Since then the club has become like a second family for many, “What began as a club idea grew into a family,” said Barreto as she commented on the sense of unity the club members share.

Aside from being a club at Glendale College, V.O.I.C.E.S is also involved in a community outreach program that provides information to local high school students, specially those who are AB540, on the opportunities available for higher education, the club’s mission and current immigration laws affecting undocumented students.

With the support from teachers, activists and writers involved in immigration rights, the club sponsors a variety of fundraisers, like a burrito sale in March and the upcoming soccer tournament this Saturday.

William Perez, author of “We ARE Americans: Undocumented Students Pursuing the American Dream,” talked about research he is conducting that examines the social and psychological development of immigrant and Latino students. He emphasized that this country is losing future leaders by not granting legal status to hardworking accomplished immigrants.

Perez has interviewed hundreds of undocumented immigrant students and discovered that 75 percent of them have career aspirations in fields that are in need of people. His research revealed that the top four professions these students would like to pursue are: doctor, lawyer, K-12 teacher and civil service.

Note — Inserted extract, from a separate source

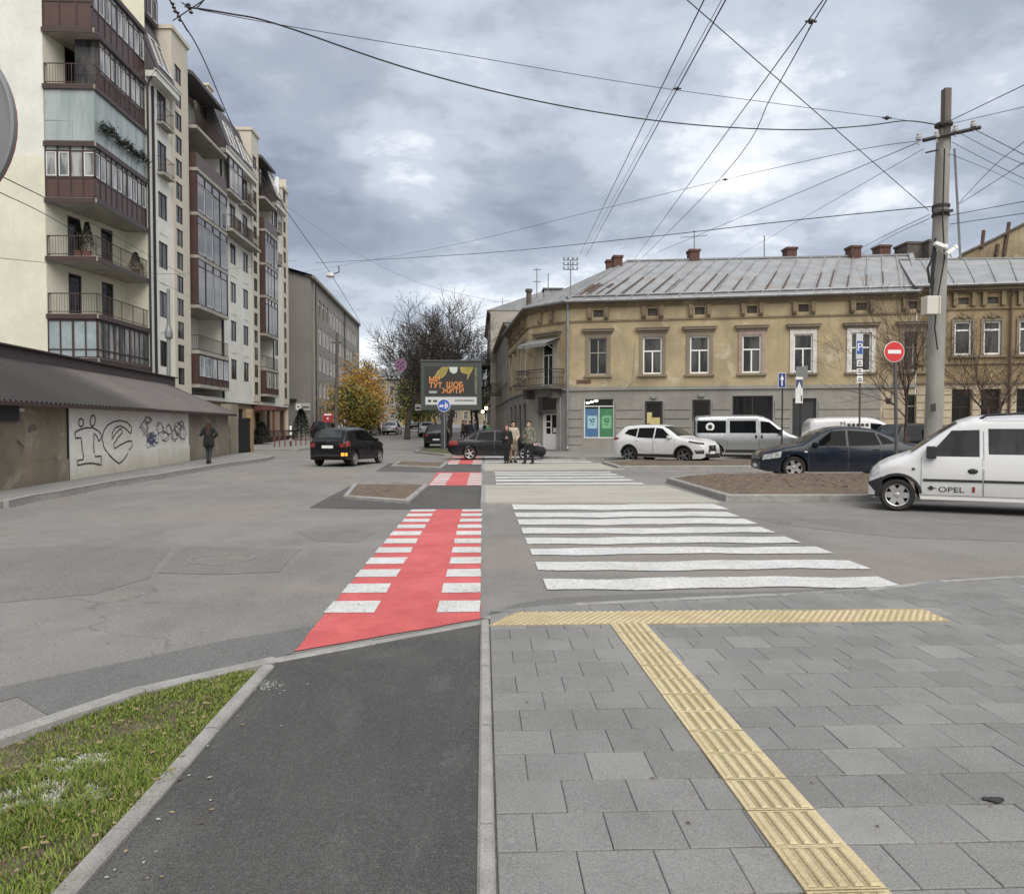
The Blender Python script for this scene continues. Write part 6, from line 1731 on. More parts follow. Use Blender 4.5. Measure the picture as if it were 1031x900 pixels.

An issue that was widely discussed at the meeting was the “Dream Act,” which if passed would enact two major changes to current immigration laws. The first would permit certain immigrant students, those who came to the U.S. at age 15 or younger, who have grown up in the U.S., to apply for temporary legal status and to eventually obtain permanent status and become eligible for U.S. citizenship if they go to college or serve in the U.S. military. The second eliminates a federal provision that penalizes states that provide in-state tuition without regard to immigration status.

V.O.I.C.E.S club adviser Greg Perkins encouraged the audience to get involved and participate. “Now just sit there and say that these were great speeches, but get involved, write letters to our congressmen because we need to get this piece of legislature passed.”

An often overlooked resource for AB 540 students and other undocumented immigrants are social networking sites such as Facebook. Perez as well as V.O.I.C.E.S. cabinet members reminded the audience that Facebook can be a useful way for students to connect.

By joining pro-immigration reform groups and communicating with others, students can share tips on getting sponsored, activities or meetings and experiences to create a source for support and encouragement through the Internet.

After being treated to chips, drinks and pizza the audience remained after the conference was over to discuss the issues and await the results of the raffle that offered T-shirts and movie passes.

“You rarely hear about undocumented student immigrants in the news. I’m glad I came, I learned a lot and will try to spread the word,” commented Oscar Diaz, a St. Francis High School student who heard about the conference by word of mouth at his school.
In the end, the conference succeeded in delivering a message of hope, inspiration and action as the Co-President Natalia Basanta encouraged people to act and spread awareness on immigration issues.